The time in which Titus must be placed, is the unspecified part of Paul’s travels, not made known through the pen of Luke. Namely Paul’s travel up to Illyricum, mentioned in Rom 15:19. It has to have happened before Paul went onboard the ship to start his journey to Jerusalem in about 58-59 AD. And it is worth mentioning that we cannot find Titus mentioned in the Acts.

Acts 27: 7, 8 tells of Paul entering the harbor of Fair Havens nearby Lasea at Crete on his journey to Rome as prisoner, due to harsh winds, and they barely rounded Cape Salmone because of it. But he could not do any form of ministry at that time, for he was in chains.

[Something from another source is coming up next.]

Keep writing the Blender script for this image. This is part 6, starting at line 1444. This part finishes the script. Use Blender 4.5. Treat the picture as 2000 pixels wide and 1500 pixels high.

His journey to Illyricum and finally to Crete with Titus, must have been two, maybe three years earlier.
Illyricum was a nation just North-West of Macedonia, nearby Dalmatia in the upper Adriatic Sea region. We know for sure that Titus went to Dalmatia for a while, and Paul definitely travelled to and through Macedonia (Acts 20:1, 2).

It is my personal opinion that this unspecified non-descript journey to Crete with Titus, via Illyricum, may have lasted 6 months to one year, and I think we can place the event in 57 AD more or less. I think this is credible. Titus is definitely an Acts epistle, no question about that.

I agree much with Irene M. Walther, in that it may seem like this travel to Illyricum may not have been any great concern to the Lord, so it is not in the Acts. Neither is the travel to Crete for evangelization…but that event is taken care of by the epistle to Titus.